As I've mentioned here before those elusive free lunch things really do exist. Liam Halligan tells us that the high oil price is being driven by the fundamentals:

In 2007, the review shows, global oil demand was 85.2m barrels a day, up from 84.2m the year before. Global production, meanwhile, fell from 81.7m barrels daily, to 81.5m. So, global oil use is accelerating just as production is coming down.

Such price-boosting trends will almost certainly continue. On the consumption side - as is well-know - the relentless demands of China, India, Indonesia and the other "emerging giants" are unlikely to abate soon. As these countries continue getting richer, their rapid population growth and escalating fuel use per head will keep global oil demand spiralling upward.

Well, yes, as far as Liam goes, that's true. However, there is one thing more we might want to add:

The International Energy Agency has estimated that oil subsidies in China, India and the Middle East totaled about $55 billion in 2007.

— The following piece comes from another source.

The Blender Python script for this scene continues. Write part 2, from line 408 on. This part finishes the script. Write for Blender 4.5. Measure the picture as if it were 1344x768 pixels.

So we actually have a global situation whereby we rich countries are busily whacking taxes onto oil in order to reduce demand for climate change reasons and poor countries are at the same time gleefully subsidising the use of the same product. Plus, of course, those subsidies also drive up demand for that subsidised resource, thus raising the global price still further.

So there is our elusive free lunch: whether we want to talk about it in terms of the global price of oil, or for climate change reasons we'd prefer to concentrate on emissions, we could actually improve both matters simply by getting those poor countries to stop subsidising their consumers.

As I mentioned before, there are indeed free lunches out there, almost always when we manage to stop governments doing some damn foolish thing they've taken it upon themselves to do.